One of the appellants, Carl David Wilburn, was identified as an armed robber of the Texarkana Sheraton Inn. Both Wilburn and Jennings pleaded guilty to the charge of aggravated robbery of the Fort Smith Sheraton Inn which occurred several days after the Texarkana robbery. Apparently the appellants favor Sheraton Inns. These gentlemen were apprehended near Fayetteville with over $1,000.00 in the trunk of the vehicle. The description given by an employee of the Sheraton Inn at Texarkana of the vehicle used by Wilburn is similar to that of the vehicle the appellants were driving in Fayetteville.

Wilburn refused to open the trunk and, in fact, ran and threw the keys away.

The trial judge ordered a return of some $650.00 to the Fort Smith Sheraton Inn in a separate proceeding, and in this proceeding ordered $750.00 turned over to the Texarkana Sheraton Inn.

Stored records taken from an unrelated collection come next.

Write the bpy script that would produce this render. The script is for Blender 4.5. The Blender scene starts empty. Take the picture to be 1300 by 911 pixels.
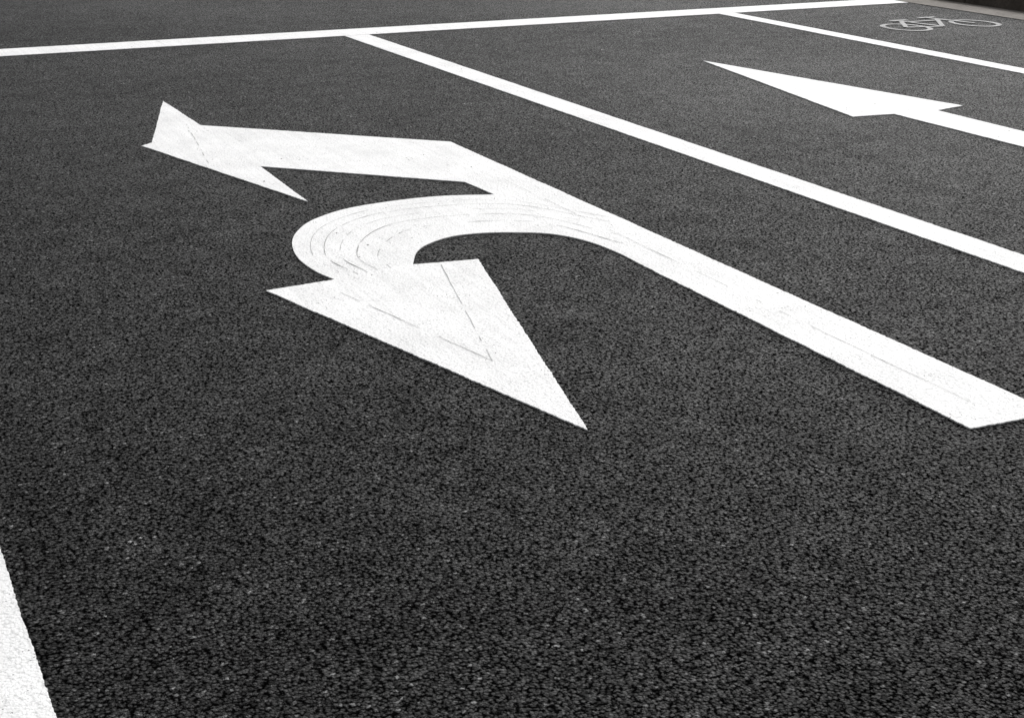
import bpy, bmesh, math, random
from mathutils import Vector, noise
random.seed(3)
sc=bpy.context.scene
sc.view_settings.view_transform='Standard'; sc.view_settings.look='None'; sc.view_settings.exposure=0; sc.view_settings.gamma=1

# ---------------- node helper
def newmat(name):
    m=bpy.data.materials.new(name); m.use_nodes=True
    nt=m.node_tree
    return m,nt,nt.nodes['Principled BSDF']
class G:
    def __init__(s,nt): s.nt=nt
    def n(s,t,**k):
        x=s.nt.nodes.new(t)
        for a,b in k.items(): setattr(x,a,b)
        return x
    def l(s,a,b): s.nt.links.new(a,b)
    def set(s,i,v):
        if hasattr(v,'is_output') or isinstance(v,bpy.types.NodeSocket): s.l(v,i)
        else: i.default_value=v
    def math(s,op,a,b=0.0,clamp=False):
        x=s.n('ShaderNodeMath',operation=op); x.use_clamp=clamp
        s.set(x.inputs[0],a); s.set(x.inputs[1],b); return x.outputs[0]
    def ramp(s,fac,stops,interp='LINEAR'):
        x=s.n('ShaderNodeValToRGB'); x.color_ramp.interpolation=interp
        e=x.color_ramp.elements
        while len(e)<len(stops): e.new(0.5)
        for el,(p,c) in zip(e,stops):
            el.position=p; el.color=(c,c,c,1) if isinstance(c,(int,float)) else (*c,1)
        s.l(fac,x.inputs[0]); return x.outputs[0]
    def noise(s,vec,scale,detail=3,rough=.5):
        x=s.n('ShaderNodeTexNoise'); x.inputs['Scale'].default_value=scale
        x.inputs['Detail'].default_value=detail; x.inputs['Roughness'].default_value=rough
        s.l(vec,x.inputs['Vector']); return x.outputs['Fac']
    def mix(s,fac,a,b,mode='MIX'):
        x=s.n('ShaderNodeMix',data_type='RGBA',blend_type=mode)
        s.set(x.inputs[0],fac); s.set(x.inputs[6],a); s.set(x.inputs[7],b); return x.outputs[2]
    def pos(s):
        return s.n('ShaderNodeNewGeometry').outputs['Position']

def asphalt_net(g):
    P=g.pos()
    x=g.n('ShaderNodeTexNoise',noise_dimensions='2D'); x.inputs['Scale'].default_value=180; x.inputs['Detail'].default_value=2
    x.inputs['Roughness'].default_value=.6
    g.l(P,x.inputs['Vector'])
    a=g.n('ShaderNodeVectorMath',operation='MULTIPLY_ADD'); g.l(x.outputs['Color'],a.inputs[0])
    a.inputs[1].default_value=(.010,.010,0); g.l(P,a.inputs[2]); p=a.outputs[0]
    v1=g.n('ShaderNodeTexVoronoi',voronoi_dimensions='2D'); v1.inputs['Scale'].default_value=122; g.l(p,v1.inputs['Vector'])
    big=g.math('SUBTRACT',1.0,g.math('MULTIPLY',v1.outputs['Distance'],1.1),True)
    sep=g.n('ShaderNodeSeparateColor'); g.l(v1.outputs['Color'],sep.inputs[0])
    lvl=g.math('ADD',g.math('MULTIPLY',sep.outputs[0],0.6),0.4)
    hgt=g.math('MULTIPLY',big,lvl)
    hgt=g.math('ADD',hgt,g.math('MULTIPLY',x.outputs['Fac'],0.65))
    return P,v1,sep,hgt,x.outputs['Fac']

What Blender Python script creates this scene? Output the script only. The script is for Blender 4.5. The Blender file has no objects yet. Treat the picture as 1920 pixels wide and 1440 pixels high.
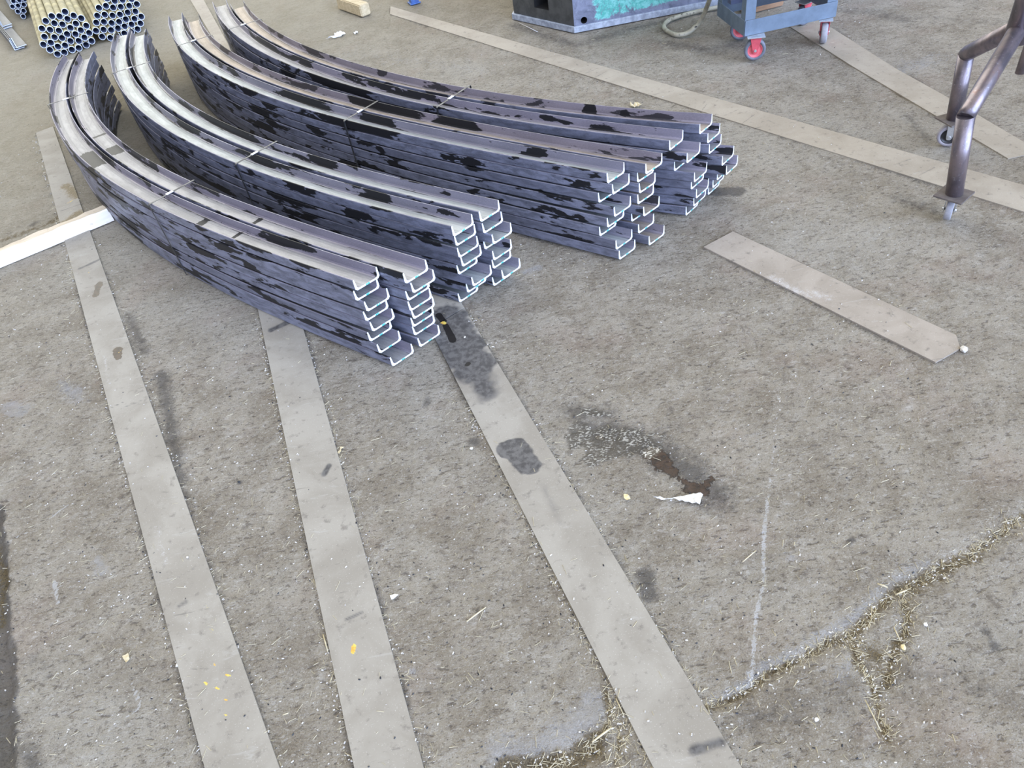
import bpy, bmesh, math, random
import numpy as np
from mathutils import Vector, Matrix
random.seed(7); RNG = np.random.default_rng(7)
PI = math.pi
scene = bpy.context.scene
COL = scene.collection

# ------------------------------------------------------------------ camera
FPX = 1397.85
RT = np.array([0.98185406, -0.1310058, -0.13711344])
UP = np.array([0.18963811, 0.67828442, 0.70990678])
FW = np.array([0.0, 0.72302678, -0.69082])
CAMZ = 1.6
cd = bpy.data.cameras.new('camera'); cam = bpy.data.objects.new('camera', cd); COL.objects.link(cam)
cd.sensor_fit = 'HORIZONTAL'; cd.sensor_width = 36.0; cd.lens = FPX / 1920 * 36.0
cd.clip_start = 0.02; cd.clip_end = 200
m = Matrix.Identity(4)
for i in range(3):
    m[i][0] = RT[i]; m[i][1] = UP[i]; m[i][2] = -FW[i]
m[2][3] = CAMZ
cam.matrix_world = m
scene.camera = cam

def at(px, py, z=0.0):
    """measured spot of the photograph -> metres in the place, at height z"""
    d = (px - 960) / FPX * RT - (py - 720) / FPX * UP + FW
    t = (z - CAMZ) / d[2]
    return np.array([d[0] * t, d[1] * t])
def at3(px, py, z=0.0):
    p = at(px, py, z); return Vector((p[0], p[1], z))

# ------------------------------------------------------------------ helpers
def link(name, me, parent=None, mats=()):
    o = bpy.data.objects.new(name, me); COL.objects.link(o)
    if parent is not None: o.parent = parent
    for mt in mats: me.materials.append(mt)
    return o
def tag(o, label, cat, group=None, kind=None):
    o['label'] = label
    o['category'] = cat
    if group: o['group'] = group
    if kind: o['kind'] = kind
    return o
def empty(name, loc, rz=0.0):
    o = bpy.data.objects.new(name, None); COL.objects.link(o)
    o.location = loc; o.rotation_euler = (0, 0, rz); o.empty_display_size = 0.05
    return o
class MB:
    def __init__(s): s.v = []; s.f = []; s.m = []; s.smooth = []
    def add(s, vs, fs, mi=0, sm=False):
        b = len(s.v); s.v += [tuple(v) for v in vs]
        for f in fs: s.f.append([b + i for i in f]); s.m.append(mi); s.smooth.append(sm)
    def box(s, c, size, rz=0.0, mi=0, M=None):
        hx, hy, hz = size[0] / 2, size[1] / 2, size[2] / 2
        R = Matrix.Rotation(rz, 3, 'Z') if M is None else M
        vs = [Vector(c) + R @ Vector((x * hx, y * hy, z * hz)) for x, y, z in
              [(-1,-1,-1),(1,-1,-1),(1,1,-1),(-1,1,-1),(-1,-1,1),(1,-1,1),(1,1,1),(-1,1,1)]]
        s.add(vs, [(0,3,2,1),(4,5,6,7),(0,1,5,4),(1,2,6,5),(2,3,7,6),(3,0,4,7)], mi)
    def prism(s, pts, z0, z1, mi=0):
        n = len(pts)
        vs = [(p[0], p[1], z0) for p in pts] + [(p[0], p[1], z1) for p in pts]
        s.add(vs, [tuple(range(n - 1, -1, -1)), tuple(range(n, 2 * n))] + [(i, (i + 1) % n, n + (i + 1) % n, n + i) for i in range(n)], mi)
    def tube(s, pts, r, seg=16, mi=0, cap=True):
        pts = [Vector(p) for p in pts]; n = len(pts)
        rs = r if isinstance(r, (list, tuple)) else [r] * n
        rings = []; prev = None
        for i, p in enumerate(pts):
            t = (pts[min(i + 1, n - 1)] - pts[max(i - 1, 0)]).normalized()
            if prev is None:
                a = Vector((0, 0, 1)) if abs(t.z) < .9 else Vector((1, 0, 0))
                u = t.cross(a).normalized()
            else:
                u = (prev - t * prev.dot(t)).normalized()
            prev = u; w = t.cross(u)
            rings.append([p + (u * math.cos(2 * PI * k / seg) + w * math.sin(2 * PI * k / seg)) * rs[i] for k in range(seg)])
        b = len(s.v)
        for rg in rings: s.v += [tuple(q) for q in rg]
        for i in range(n - 1):
            for k in range(seg):
                k2 = (k + 1) % seg
                s.f.append([b + i * seg + k, b + i * seg + k2, b + (i + 1) * seg + k2, b + (i + 1) * seg + k]); s.m.append(mi); s.smooth.append(True)
        if cap:
            s.f.append([b + k for k in range(seg)][::-1]); s.m.append(mi); s.smooth.append(False)
            s.f.append([b + (n - 1) * seg + k for k in range(seg)]); s.m.append(mi); s.smooth.append(False)
    def lathe(s, prof, c, axis, seg=28, mi=0, closed=True):
        """prof: (radius, along-axis) pairs"""
        ax = Vector(axis).normalized(); a = Vector((0, 0, 1)) if abs(ax.z) < .9 else Vector((1, 0, 0))
        u = ax.cross(a).normalized(); w = ax.cross(u); n = len(prof); b = len(s.v)
        for (r, h) in prof:
            for k in range(seg):
                th = 2 * PI * k / seg
                s.v.append(tuple(Vector(c) + ax * h + (u * math.cos(th) + w * math.sin(th)) * r))
        for i in range(n if closed else n - 1):
            j = (i + 1) % n
            for k in range(seg):
                k2 = (k + 1) % seg
                s.f.append([b + i * seg + k, b + j * seg + k, b + j * seg + k2, b + i * seg + k2]); s.m.append(mi); s.smooth.append(True)
    def build(s, name, mats, parent=None, bevel=0.0, seg=2):
        me = bpy.data.meshes.new(name); me.from_pydata(s.v, [], s.f); me.update()
        bm = bmesh.new(); bm.from_mesh(me); bmesh.ops.recalc_face_normals(bm, faces=bm.faces); bm.to_mesh(me); bm.free()
        if not isinstance(mats, (list, tuple)): mats = [mats]
        o = link(name, me, parent, mats)
        for p, mi, sm in zip(me.polygons, s.m, s.smooth):
            p.material_index = mi; p.use_smooth = sm
        if bevel:
            md = o.modifiers.new('bevel', 'BEVEL'); md.width = bevel; md.segments = seg; md.limit_method = 'ANGLE'; md.angle_limit = 0.6
        return o

# ------------------------------------------------------------------ node helper
class NT:
    def __init__(s, name):
        s.mat = bpy.data.materials.new(name); s.mat.use_nodes = True
        s.t = s.mat.node_tree; s.b = s.t.nodes['Principled BSDF']; s.out = s.t.nodes['Material Output']
    def n(s, typ, **kw):
        nd = s.t.nodes.new(typ)
        for k, v in kw.items(): setattr(nd, k, v)
        return nd
    def lk(s, a, b): s.t.links.new(a, b)
    def setin(s, sock, v):
        if hasattr(v, 'is_linked') or isinstance(v, bpy.types.NodeSocket): s.lk(v, sock)
        else:
            sock.default_value = (*v, 1) if isinstance(v, tuple) and len(v) == 3 and sock.type == 'RGBA' else v
    def math(s, op, a, b=0.0, c=None, clamp=False):
        nd = s.n('ShaderNodeMath', operation=op); nd.use_clamp = clamp
        s.setin(nd.inputs[0], a); s.setin(nd.inputs[1], b)
        if c is not None: s.setin(nd.inputs[2], c)
        return nd.outputs[0]
    def mix(s, f, a, b, mode='MIX'):
        nd = s.n('ShaderNodeMix', data_type='RGBA', blend_type=mode)
        s.setin(nd.inputs[0], f); s.setin(nd.inputs[6], a); s.setin(nd.inputs[7], b)
        return nd.outputs[2]
    def mixf(s, f, a, b):
        nd = s.n('ShaderNodeMix', data_type='FLOAT'); s.setin(nd.inputs[0], f); s.setin(nd.inputs[2], a); s.setin(nd.inputs[3], b)
        return nd.outputs[0]
    def map(s, v, a, b, c=0.0, d=1.0, smooth=True):
        nd = s.n('ShaderNodeMapRange'); nd.interpolation_type = 'SMOOTHSTEP' if smooth else 'LINEAR'
        s.setin(nd.inputs[0], v)
        for i, x in enumerate((a, b, c, d)): s.setin(nd.inputs[i + 1], x)
        return nd.outputs[0]
    def noise(s, vec, scale, detail=4.0, rough=0.55, dist=0.0):
        nd = s.n('ShaderNodeTexNoise'); s.lk(vec, nd.inputs['Vector'])
        nd.inputs['Scale'].default_value = scale; nd.inputs['Detail'].default_value = detail
        nd.inputs['Roughness'].default_value = rough; nd.inputs['Distortion'].default_value = dist
        return nd.outputs[0]
    def vor(s, vec, scale, feature='F1'):
        nd = s.n('ShaderNodeTexVoronoi', feature=feature); s.lk(vec, nd.inputs['Vector']); nd.inputs['Scale'].default_value = scale
        return nd.outputs['Distance']
    def mapping(s, vec, scale=(1,1,1), rot=(0,0,0), loc=(0,0,0)):
        nd = s.n('ShaderNodeMapping'); s.lk(vec, nd.inputs[0])
        nd.inputs['Scale'].default_value = scale; nd.inputs['Rotation'].default_value = rot; nd.inputs['Location'].default_value = loc
        return nd.outputs[0]
    def attr(s, name):
        nd = s.n('ShaderNodeAttribute', attribute_name=name); return nd.outputs['Fac']
    def obj(s): return s.n('ShaderNodeTexCoord').outputs['Object']
    def uv(s): return s.n('ShaderNodeTexCoord').outputs['UV']
    def bump(s, h, strength=0.3, dist=0.01):
        nd = s.n('ShaderNodeBump'); s.lk(h, nd.inputs['Height']); nd.inputs['Strength'].default_value = strength; nd.inputs['Distance'].default_value = dist
        s.lk(nd.outputs[0], s.b.inputs['Normal'])
    def set(s, **kw):
        nm = {'color': 'Base Color', 'rough': 'Roughness', 'metal': 'Metallic', 'spec': 'Specular IOR Level'}
        for k, v in kw.items(): s.setin(s.b.inputs[nm[k]], v)
        return s.mat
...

The majority finds that the money could not be identified as belonging to the Texarkana Sheraton Inn. Rarely can money which is taken from merchants be identified. However, this is a civil case, not a criminal case, and I feel that the appellee has made a prima facie showing that these gentlemen robbed it and still had some of the money. The fact that it was not in the exact denominations several days later does not impress me. The appellants put on no evidence whatsoever to indicate their occupation nor the source of the money, and I suppose we can assume they are in the business *147of robbing people for money. At least that is what the record indicates.

I would affirm the judgment of the trial court.